Facts: A group of developers formed a limited liability company (LLC) and limited partnership. Under the names of the entities, the developers obtained two loans to purchase multiple commercial properties with a lender who previously funded similar projects with identically structured loans. The developers entered into continuing commercial guaranties for each loan, securing the loans with different commercial properties owned by the developers and holding the developers personally liable for all the loan debt, regardless of which LLC or limited partnership signed for the loan. The loans were later sold to a successor lender on the secondary mortgage market. The developers defaulted on both loans and the successor lender foreclosed on the separate commercial properties which secured the loans, resulting in insufficient funds to cover the balance remaining on the loans in default.
Claim: The successor lender sought to recover the amount of outstanding debt from the developers under the continuing commercial guaranty, claiming the developers were personally liable as guarantors since the developers signed continuing commercial guaranties for both loans.
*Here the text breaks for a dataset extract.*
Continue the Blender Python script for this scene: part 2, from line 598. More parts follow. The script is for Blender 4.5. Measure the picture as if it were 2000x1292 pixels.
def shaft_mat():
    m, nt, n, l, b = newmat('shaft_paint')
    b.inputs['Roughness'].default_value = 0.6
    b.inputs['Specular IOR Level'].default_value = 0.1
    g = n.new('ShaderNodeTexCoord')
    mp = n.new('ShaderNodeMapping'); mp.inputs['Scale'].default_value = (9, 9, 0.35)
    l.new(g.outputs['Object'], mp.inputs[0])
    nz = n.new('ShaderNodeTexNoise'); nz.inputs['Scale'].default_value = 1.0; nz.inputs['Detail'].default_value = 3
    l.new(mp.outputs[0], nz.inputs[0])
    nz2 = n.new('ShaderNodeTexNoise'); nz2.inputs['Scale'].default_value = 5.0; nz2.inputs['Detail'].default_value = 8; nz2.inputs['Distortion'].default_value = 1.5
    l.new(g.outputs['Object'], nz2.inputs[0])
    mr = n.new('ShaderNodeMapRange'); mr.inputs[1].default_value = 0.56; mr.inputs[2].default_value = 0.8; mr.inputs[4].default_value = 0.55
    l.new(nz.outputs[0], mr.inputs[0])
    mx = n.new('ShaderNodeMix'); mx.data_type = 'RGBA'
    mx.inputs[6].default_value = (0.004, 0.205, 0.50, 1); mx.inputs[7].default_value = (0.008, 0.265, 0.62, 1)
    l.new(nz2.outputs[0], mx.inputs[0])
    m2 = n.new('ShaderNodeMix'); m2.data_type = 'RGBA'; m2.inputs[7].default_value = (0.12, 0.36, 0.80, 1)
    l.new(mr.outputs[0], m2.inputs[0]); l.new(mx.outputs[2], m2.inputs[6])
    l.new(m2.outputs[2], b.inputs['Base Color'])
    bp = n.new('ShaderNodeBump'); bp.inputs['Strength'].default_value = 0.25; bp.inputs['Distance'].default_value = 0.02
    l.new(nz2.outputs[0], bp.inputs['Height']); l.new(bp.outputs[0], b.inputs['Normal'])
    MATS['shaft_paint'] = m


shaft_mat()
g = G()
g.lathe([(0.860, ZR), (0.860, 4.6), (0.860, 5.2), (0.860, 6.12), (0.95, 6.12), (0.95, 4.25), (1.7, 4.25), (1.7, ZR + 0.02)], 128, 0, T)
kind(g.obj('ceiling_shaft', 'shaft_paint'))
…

Counter claim: The developers claimed anti-deficiency law protects them from the successor lender’s claims as the guaranties were shams, since the developers’ close relationship with the loan officer who drew up the loan paperwork shifted their position from guarantor — a position imposing personal liability for all debt undertaken by themselves and the corporate entities they created — to obligor — a position with no personal liability for debt undertaken by any of their entities.
Holding: A California court of appeals held the developers were personally liable for the deficiency since the guaranties were not shams structured by the lender to avoid anti-deficiency law, as the developers signed the continuing guaranties with full knowledge of the guaranty stipulations. [California Bank & Trust v. Lawlor (December 24, 2013) _CA4th_]
Editor’s note — Here, the developers, as borrowers, created numerous corporate entities to shield themselves from personal liability. Due to this protection, had they not signed the continuing guaranties, they would not have been personally liable for any deficiencies on the loans.
For a guaranty to constitute a “sham guaranty” as argued by the developers, a guarantor must establish the continuing guaranty agreement was deliberately engineered by the lender to cast an obligor in the role of a guarantor with the intent of circumventing anti-deficiency law. However, the developers formed the entities prior to obtaining financing. Thus, the developers did not form the LLC and limited partnership at the request of the original lender in a ruse to avoid anti-deficiency protection and impose personal liability on the developers, regardless of their preexisting relationship.
Simply, borrowers cannot create numerous separate entities to shield themselves from personal liability, while concurrently claiming they are not distinct from the entity for the purpose of avoiding being a guarantor personally liable for the loans. You can’t have it both ways, folks.